Pictures stay out; everything else in the records below is copied exactly.

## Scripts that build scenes
##############################

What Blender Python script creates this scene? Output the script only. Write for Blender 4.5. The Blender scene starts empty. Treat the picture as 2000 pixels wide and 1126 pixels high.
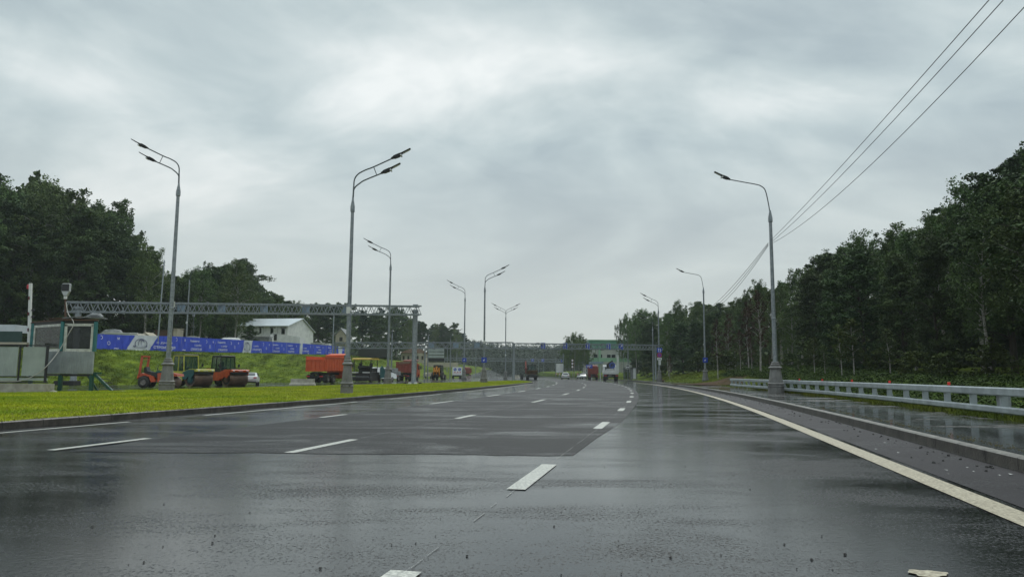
import bpy, math, random
import numpy as np
from mathutils import Vector, Matrix, Euler
random.seed(7)
SC = bpy.context.scene
COL = SC.collection
# ------------------------------------------------------------------ camera
F = 1444.0; TH = math.atan(167 / F); RO = math.radians(.4); HC = 1.2
cam = bpy.data.cameras.new('camera'); cam.sensor_width = 36; cam.lens = 36 * F / 2000; cam.clip_start = .05; cam.clip_end = 6000
co = bpy.data.objects.new('camera', cam); COL.objects.link(co)
co.matrix_world = Matrix.Translation((0, 0, HC)) @ Matrix.Rotation(math.pi / 2 + TH, 4, 'X') @ Matrix.Rotation(RO, 4, 'Z')
SC.camera = co
SC.view_settings.view_transform = 'Standard'; SC.view_settings.look = 'None'; SC.view_settings.gamma = 1; SC.view_settings.exposure = .3
SC.cycles.max_bounces = 6; SC.cycles.volume_bounces = 1; SC.cycles.transparent_max_bounces = 8
# ------------------------------------------------------------------ sky
SUN_EL, SUN_AZ = math.radians(50), math.radians(15)
W = bpy.data.worlds.new('World'); SC.world = W; W.use_nodes = True
nt = W.node_tree; nt.nodes.clear()
def N(tree, typ, **kw):
    n = tree.nodes.new(typ)
    for k, v in kw.items():
        if k[0] == 'i' and k[1:].isdigit(): n.inputs[int(k[1:])].default_value = v
        elif k in n.inputs.keys() if hasattr(n, 'inputs') else False: n.inputs[k].default_value = v
        else: setattr(n, k, v)
    return n
def L(tree, a, b): tree.links.new(a, b)
def ramp(tree, stops):
    r = tree.nodes.new('ShaderNodeValToRGB'); e = r.color_ramp.elements
    while len(e) > 1: e.remove(e[-1])
    for i, (p, c) in enumerate(stops):
        if not isinstance(c, tuple): c = (c, c, c)
        el = e[0] if i == 0 else e.new(p)
        el.position = p; el.color = (*c, 1)
    return r
def world():
    tc = N(nt, 'ShaderNodeTexCoord'); sep = N(nt, 'ShaderNodeSeparateXYZ'); L(nt, tc.outputs['Generated'], sep.inputs[0])
    zc = N(nt, 'ShaderNodeMath', operation='MAXIMUM', i1=0.0); L(nt, sep.outputs[2], zc.inputs[0])
    za = N(nt, 'ShaderNodeMath', operation='ADD', i1=.30); L(nt, zc.outputs[0], za.inputs[0])
    dx = N(nt, 'ShaderNodeMath', operation='DIVIDE'); L(nt, sep.outputs[0], dx.inputs[0]); L(nt, za.outputs[0], dx.inputs[1])
    dy = N(nt, 'ShaderNodeMath', operation='DIVIDE'); L(nt, sep.outputs[1], dy.inputs[0]); L(nt, za.outputs[0], dy.inputs[1])
    cb = N(nt, 'ShaderNodeCombineXYZ'); L(nt, dx.outputs[0], cb.inputs[0]); L(nt, dy.outputs[0], cb.inputs[1])
    mp = N(nt, 'ShaderNodeMapping'); mp.inputs['Scale'].default_value = (.85, 1.15, 1); mp.inputs['Rotation'].default_value = (0, 0, .5); mp.inputs['Location'].default_value = SKYLOC
    L(nt, cb.outputs[0], mp.inputs[0])
    n1 = N(nt, 'ShaderNodeTexNoise', Scale=1.15, Detail=8.0, Roughness=.5, Distortion=.6); L(nt, mp.outputs[0], n1.inputs[0])
    n2 = N(nt, 'ShaderNodeTexNoise', Scale=4.2, Detail=8.0, Roughness=.55, Distortion=.6); L(nt, mp.outputs[0], n2.inputs[0])
    mx = N(nt, 'ShaderNodeMath', operation='MULTIPLY_ADD', i1=.20); L(nt, n2.outputs[0], mx.inputs[0])
    m1 = N(nt, 'ShaderNodeMath', operation='MULTIPLY', i1=.80); L(nt, n1.outputs[0], m1.inputs[0]); L(nt, m1.outputs[0], mx.inputs[2])
    cr = ramp(nt, [(.38, (.33, .405, .445)), (.455, (.41, .49, .52)), (.52, (.51, .595, .61)), (.575, (.62, .695, .70)), (.66, (.86, .90, .89))])
    L(nt, mx.outputs[0], cr.inputs[0])
    # pale low band, brighter overcast towards the zenith
    hz = ramp(nt, [(0.0, 1.0), (.10, .75), (.30, 0.0)]); L(nt, zc.outputs[0], hz.inputs[0])
    mh = N(nt, 'ShaderNodeMix', data_type='RGBA'); L(nt, hz.outputs[0], mh.inputs[0]); L(nt, cr.outputs[0], mh.inputs[6]); mh.inputs[7].default_value = (.60, .635, .615, 1)
    zb = ramp(nt, [(.0, .94), (.18, 1.0), (.30, 1.0), (.48, .9), (.62, 2.4), (1.0, 3.2)]); zb.color_ramp.interpolation = 'LINEAR'
    L(nt, zc.outputs[0], zb.inputs[0])
    mm = N(nt, 'ShaderNodeMix', data_type='RGBA', blend_type='MULTIPLY'); mm.inputs[0].default_value = 1
    L(nt, mh.outputs[2], mm.inputs[6])
    zb2 = N(nt, 'ShaderNodeVectorMath', operation='SCALE'); L(nt, mm.outputs[2], zb2.inputs[0])
    mm.inputs[7].default_value = (8.9, 8.9, 8.9, 1)
    zr = N(nt, 'ShaderNodeMapRange'); zr.inputs[1].default_value = .47; zr.inputs[2].default_value = .75; zr.inputs[3].default_value = .97; zr.inputs[4].default_value = ZEN
    L(nt, zc.outputs[0], zr.inputs[0]); L(nt, zr.outputs[0], zb2.inputs[3])
    sky = N(nt, 'ShaderNodeTexSky'); sky.sky_type = 'NISHITA'; sky.sun_disc = False; sky.sun_elevation = SUN_EL; sky.sun_rotation = SUN_AZ
    ms = N(nt, 'ShaderNodeMix', data_type='RGBA'); ms.inputs[0].default_value = .05
    L(nt, zb2.outputs[0], ms.inputs[6]); L(nt, sky.outputs[0], ms.inputs[7])
    bg = N(nt, 'ShaderNodeBackground', Strength=.1); L(nt, ms.outputs[2], bg.inputs[0])
    L(nt, bg.outputs[0], N(nt, 'ShaderNodeOutputWorld').inputs[0])
HAZE = .00028; SKYLOC = (7.25, 7.0, 0); ZEN = 1.9
world()
sl = bpy.data.lights.new('sun', 'SUN'); sl.energy = .7; sl.angle = math.radians(25); sl.color = (1, .97, .92)
so = bpy.data.objects.new('sun', sl); COL.objects.link(so)
so.rotation_euler = Vector((math.sin(SUN_AZ) * math.cos(SUN_EL), math.cos(SUN_AZ) * math.cos(SUN_EL), math.sin(SUN_EL))).to_track_quat('Z', 'Y').to_euler()

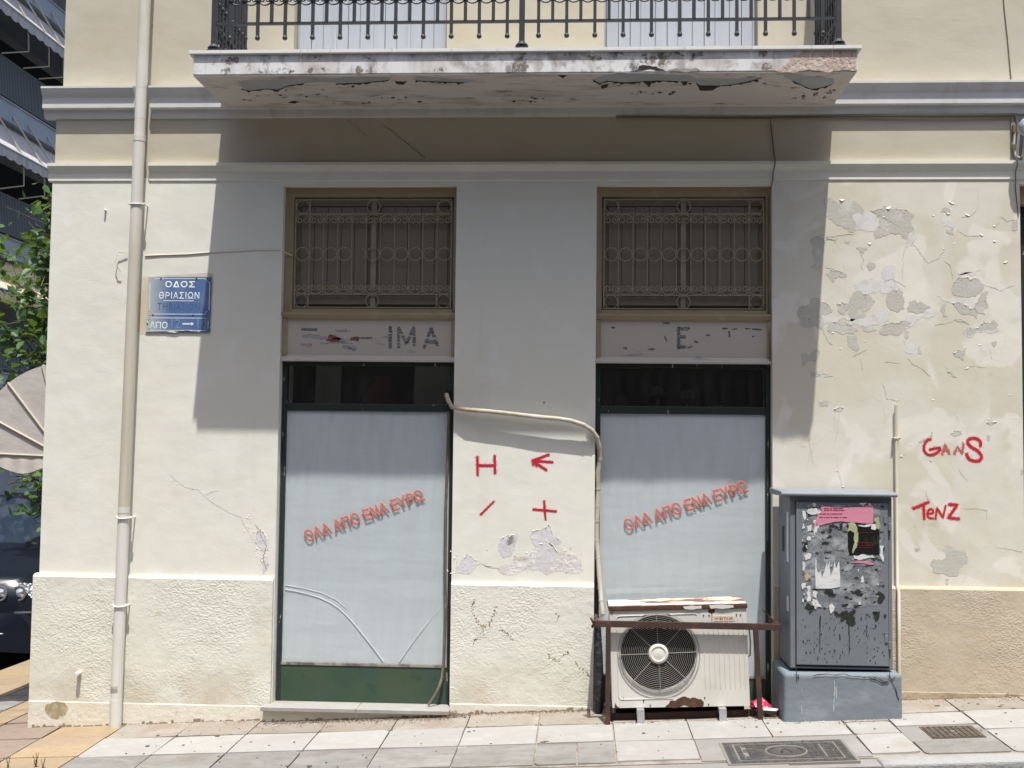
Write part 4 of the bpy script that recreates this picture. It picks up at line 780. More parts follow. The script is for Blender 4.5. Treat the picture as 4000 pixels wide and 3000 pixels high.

##############################

## Result for this exercise
What Blender Python script creates this scene? Output the script only. Write for Blender 4.5. The Blender scene starts empty. Treat the picture as 2000 pixels wide and 1126 pixels high.
import bpy, math, random
import numpy as np
from mathutils import Vector, Matrix, Euler
random.seed(7)
SC = bpy.context.scene
COL = SC.collection
# ------------------------------------------------------------------ camera
F = 1444.0; TH = math.atan(167 / F); RO = math.radians(.4); HC = 1.2
cam = bpy.data.cameras.new('camera'); cam.sensor_width = 36; cam.lens = 36 * F / 2000; cam.clip_start = .05; cam.clip_end = 6000
co = bpy.data.objects.new('camera', cam); COL.objects.link(co)
co.matrix_world = Matrix.Translation((0, 0, HC)) @ Matrix.Rotation(math.pi / 2 + TH, 4, 'X') @ Matrix.Rotation(RO, 4, 'Z')
SC.camera = co
SC.view_settings.view_transform = 'Standard'; SC.view_settings.look = 'None'; SC.view_settings.gamma = 1; SC.view_settings.exposure = .3
SC.cycles.max_bounces = 6; SC.cycles.volume_bounces = 1; SC.cycles.transparent_max_bounces = 8
# ------------------------------------------------------------------ sky
SUN_EL, SUN_AZ = math.radians(50), math.radians(15)
W = bpy.data.worlds.new('World'); SC.world = W; W.use_nodes = True
nt = W.node_tree; nt.nodes.clear()
def N(tree, typ, **kw):
    n = tree.nodes.new(typ)
    for k, v in kw.items():
        if k[0] == 'i' and k[1:].isdigit(): n.inputs[int(k[1:])].default_value = v
        elif k in n.inputs.keys() if hasattr(n, 'inputs') else False: n.inputs[k].default_value = v
        else: setattr(n, k, v)
    return n
def L(tree, a, b): tree.links.new(a, b)
def ramp(tree, stops):
    r = tree.nodes.new('ShaderNodeValToRGB'); e = r.color_ramp.elements
    while len(e) > 1: e.remove(e[-1])
    for i, (p, c) in enumerate(stops):
        if not isinstance(c, tuple): c = (c, c, c)
        el = e[0] if i == 0 else e.new(p)
        el.position = p; el.color = (*c, 1)
    return r
def world():
    tc = N(nt, 'ShaderNodeTexCoord'); sep = N(nt, 'ShaderNodeSeparateXYZ'); L(nt, tc.outputs['Generated'], sep.inputs[0])
    zc = N(nt, 'ShaderNodeMath', operation='MAXIMUM', i1=0.0); L(nt, sep.outputs[2], zc.inputs[0])
    za = N(nt, 'ShaderNodeMath', operation='ADD', i1=.30); L(nt, zc.outputs[0], za.inputs[0])
    dx = N(nt, 'ShaderNodeMath', operation='DIVIDE'); L(nt, sep.outputs[0], dx.inputs[0]); L(nt, za.outputs[0], dx.inputs[1])
    dy = N(nt, 'ShaderNodeMath', operation='DIVIDE'); L(nt, sep.outputs[1], dy.inputs[0]); L(nt, za.outputs[0], dy.inputs[1])
    cb = N(nt, 'ShaderNodeCombineXYZ'); L(nt, dx.outputs[0], cb.inputs[0]); L(nt, dy.outputs[0], cb.inputs[1])
    mp = N(nt, 'ShaderNodeMapping'); mp.inputs['Scale'].default_value = (.85, 1.15, 1); mp.inputs['Rotation'].default_value = (0, 0, .5); mp.inputs['Location'].default_value = SKYLOC
    L(nt, cb.outputs[0], mp.inputs[0])
    n1 = N(nt, 'ShaderNodeTexNoise', Scale=1.15, Detail=8.0, Roughness=.5, Distortion=.6); L(nt, mp.outputs[0], n1.inputs[0])
    n2 = N(nt, 'ShaderNodeTexNoise', Scale=4.2, Detail=8.0, Roughness=.55, Distortion=.6); L(nt, mp.outputs[0], n2.inputs[0])
    mx = N(nt, 'ShaderNodeMath', operation='MULTIPLY_ADD', i1=.20); L(nt, n2.outputs[0], mx.inputs[0])
    m1 = N(nt, 'ShaderNodeMath', operation='MULTIPLY', i1=.80); L(nt, n1.outputs[0], m1.inputs[0]); L(nt, m1.outputs[0], mx.inputs[2])
    cr = ramp(nt, [(.38, (.33, .405, .445)), (.455, (.41, .49, .52)), (.52, (.51, .595, .61)), (.575, (.62, .695, .70)), (.66, (.86, .90, .89))])
    L(nt, mx.outputs[0], cr.inputs[0])
    # pale low band, brighter overcast towards the zenith
    hz = ramp(nt, [(0.0, 1.0), (.10, .75), (.30, 0.0)]); L(nt, zc.outputs[0], hz.inputs[0])
    mh = N(nt, 'ShaderNodeMix', data_type='RGBA'); L(nt, hz.outputs[0], mh.inputs[0]); L(nt, cr.outputs[0], mh.inputs[6]); mh.inputs[7].default_value = (.60, .635, .615, 1)
    zb = ramp(nt, [(.0, .94), (.18, 1.0), (.30, 1.0), (.48, .9), (.62, 2.4), (1.0, 3.2)]); zb.color_ramp.interpolation = 'LINEAR'
    L(nt, zc.outputs[0], zb.inputs[0])
    mm = N(nt, 'ShaderNodeMix', data_type='RGBA', blend_type='MULTIPLY'); mm.inputs[0].default_value = 1
    L(nt, mh.outputs[2], mm.inputs[6])
    zb2 = N(nt, 'ShaderNodeVectorMath', operation='SCALE'); L(nt, mm.outputs[2], zb2.inputs[0])
    mm.inputs[7].default_value = (8.9, 8.9, 8.9, 1)
    zr = N(nt, 'ShaderNodeMapRange'); zr.inputs[1].default_value = .47; zr.inputs[2].default_value = .75; zr.inputs[3].default_value = .97; zr.inputs[4].default_value = ZEN
    L(nt, zc.outputs[0], zr.inputs[0]); L(nt, zr.outputs[0], zb2.inputs[3])
    sky = N(nt, 'ShaderNodeTexSky'); sky.sky_type = 'NISHITA'; sky.sun_disc = False; sky.sun_elevation = SUN_EL; sky.sun_rotation = SUN_AZ
    ms = N(nt, 'ShaderNodeMix', data_type='RGBA'); ms.inputs[0].default_value = .05
    L(nt, zb2.outputs[0], ms.inputs[6]); L(nt, sky.outputs[0], ms.inputs[7])
    bg = N(nt, 'ShaderNodeBackground', Strength=.1); L(nt, ms.outputs[2], bg.inputs[0])
    L(nt, bg.outputs[0], N(nt, 'ShaderNodeOutputWorld').inputs[0])
HAZE = .00028; SKYLOC = (7.25, 7.0, 0); ZEN = 1.9
world()
sl = bpy.data.lights.new('sun', 'SUN'); sl.energy = .7; sl.angle = math.radians(25); sl.color = (1, .97, .92)
so = bpy.data.objects.new('sun', sl); COL.objects.link(so)
so.rotation_euler = Vector((math.sin(SUN_AZ) * math.cos(SUN_EL), math.cos(SUN_AZ) * math.cos(SUN_EL), math.sin(SUN_EL))).to_track_quat('Z', 'Y').to_euler()

Write part 4 of the bpy script that recreates this picture. It picks up at line 780. More parts follow. The script is for Blender 4.5. Treat the picture as 4000 pixels wide and 3000 pixels high.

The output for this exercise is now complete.